**SOURCE DATA:**
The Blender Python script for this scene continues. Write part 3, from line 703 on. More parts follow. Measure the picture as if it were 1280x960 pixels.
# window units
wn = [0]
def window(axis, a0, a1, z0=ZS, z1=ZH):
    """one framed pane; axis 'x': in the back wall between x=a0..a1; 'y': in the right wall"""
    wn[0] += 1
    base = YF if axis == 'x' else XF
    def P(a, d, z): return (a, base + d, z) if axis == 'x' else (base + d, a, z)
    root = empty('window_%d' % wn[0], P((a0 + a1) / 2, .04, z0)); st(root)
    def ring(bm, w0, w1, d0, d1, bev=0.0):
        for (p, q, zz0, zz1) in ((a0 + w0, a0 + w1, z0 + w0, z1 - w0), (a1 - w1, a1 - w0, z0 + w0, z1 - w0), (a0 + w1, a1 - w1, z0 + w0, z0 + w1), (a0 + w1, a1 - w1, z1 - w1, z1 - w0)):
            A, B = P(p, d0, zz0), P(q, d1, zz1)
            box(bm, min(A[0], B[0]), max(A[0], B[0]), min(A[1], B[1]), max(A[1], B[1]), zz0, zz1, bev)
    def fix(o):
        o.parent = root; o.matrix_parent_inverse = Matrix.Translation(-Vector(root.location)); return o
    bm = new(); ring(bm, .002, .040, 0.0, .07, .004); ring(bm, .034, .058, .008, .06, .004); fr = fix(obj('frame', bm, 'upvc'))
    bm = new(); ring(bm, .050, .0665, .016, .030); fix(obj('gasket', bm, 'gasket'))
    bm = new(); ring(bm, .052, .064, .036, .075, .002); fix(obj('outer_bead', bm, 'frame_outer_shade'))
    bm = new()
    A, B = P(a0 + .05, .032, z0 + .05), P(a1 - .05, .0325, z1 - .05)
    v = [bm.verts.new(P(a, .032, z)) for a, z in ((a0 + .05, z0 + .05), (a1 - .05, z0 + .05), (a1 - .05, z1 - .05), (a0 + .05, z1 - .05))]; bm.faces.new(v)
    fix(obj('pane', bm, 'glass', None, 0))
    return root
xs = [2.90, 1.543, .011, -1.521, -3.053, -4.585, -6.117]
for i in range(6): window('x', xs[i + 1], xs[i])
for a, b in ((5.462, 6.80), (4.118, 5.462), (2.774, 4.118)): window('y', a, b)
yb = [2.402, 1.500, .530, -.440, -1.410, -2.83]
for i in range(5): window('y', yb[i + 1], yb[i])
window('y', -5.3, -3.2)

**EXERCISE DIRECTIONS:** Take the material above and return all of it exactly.

**TASK RESPONSE:**
The Blender Python script for this scene continues. Write part 3, from line 703 on. More parts follow. Measure the picture as if it were 1280x960 pixels.
# window units
wn = [0]
def window(axis, a0, a1, z0=ZS, z1=ZH):
    """one framed pane; axis 'x': in the back wall between x=a0..a1; 'y': in the right wall"""
    wn[0] += 1
    base = YF if axis == 'x' else XF
    def P(a, d, z): return (a, base + d, z) if axis == 'x' else (base + d, a, z)
    root = empty('window_%d' % wn[0], P((a0 + a1) / 2, .04, z0)); st(root)
    def ring(bm, w0, w1, d0, d1, bev=0.0):
        for (p, q, zz0, zz1) in ((a0 + w0, a0 + w1, z0 + w0, z1 - w0), (a1 - w1, a1 - w0, z0 + w0, z1 - w0), (a0 + w1, a1 - w1, z0 + w0, z0 + w1), (a0 + w1, a1 - w1, z1 - w1, z1 - w0)):
            A, B = P(p, d0, zz0), P(q, d1, zz1)
            box(bm, min(A[0], B[0]), max(A[0], B[0]), min(A[1], B[1]), max(A[1], B[1]), zz0, zz1, bev)
    def fix(o):
        o.parent = root; o.matrix_parent_inverse = Matrix.Translation(-Vector(root.location)); return o
    bm = new(); ring(bm, .002, .040, 0.0, .07, .004); ring(bm, .034, .058, .008, .06, .004); fr = fix(obj('frame', bm, 'upvc'))
    bm = new(); ring(bm, .050, .0665, .016, .030); fix(obj('gasket', bm, 'gasket'))
    bm = new(); ring(bm, .052, .064, .036, .075, .002); fix(obj('outer_bead', bm, 'frame_outer_shade'))
    bm = new()
    A, B = P(a0 + .05, .032, z0 + .05), P(a1 - .05, .0325, z1 - .05)
    v = [bm.verts.new(P(a, .032, z)) for a, z in ((a0 + .05, z0 + .05), (a1 - .05, z0 + .05), (a1 - .05, z1 - .05), (a0 + .05, z1 - .05))]; bm.faces.new(v)
    fix(obj('pane', bm, 'glass', None, 0))
    return root
xs = [2.90, 1.543, .011, -1.521, -3.053, -4.585, -6.117]
for i in range(6): window('x', xs[i + 1], xs[i])
for a, b in ((5.462, 6.80), (4.118, 5.462), (2.774, 4.118)): window('y', a, b)
yb = [2.402, 1.500, .530, -.440, -1.410, -2.83]
for i in range(5): window('y', yb[i + 1], yb[i])
window('y', -5.3, -3.2)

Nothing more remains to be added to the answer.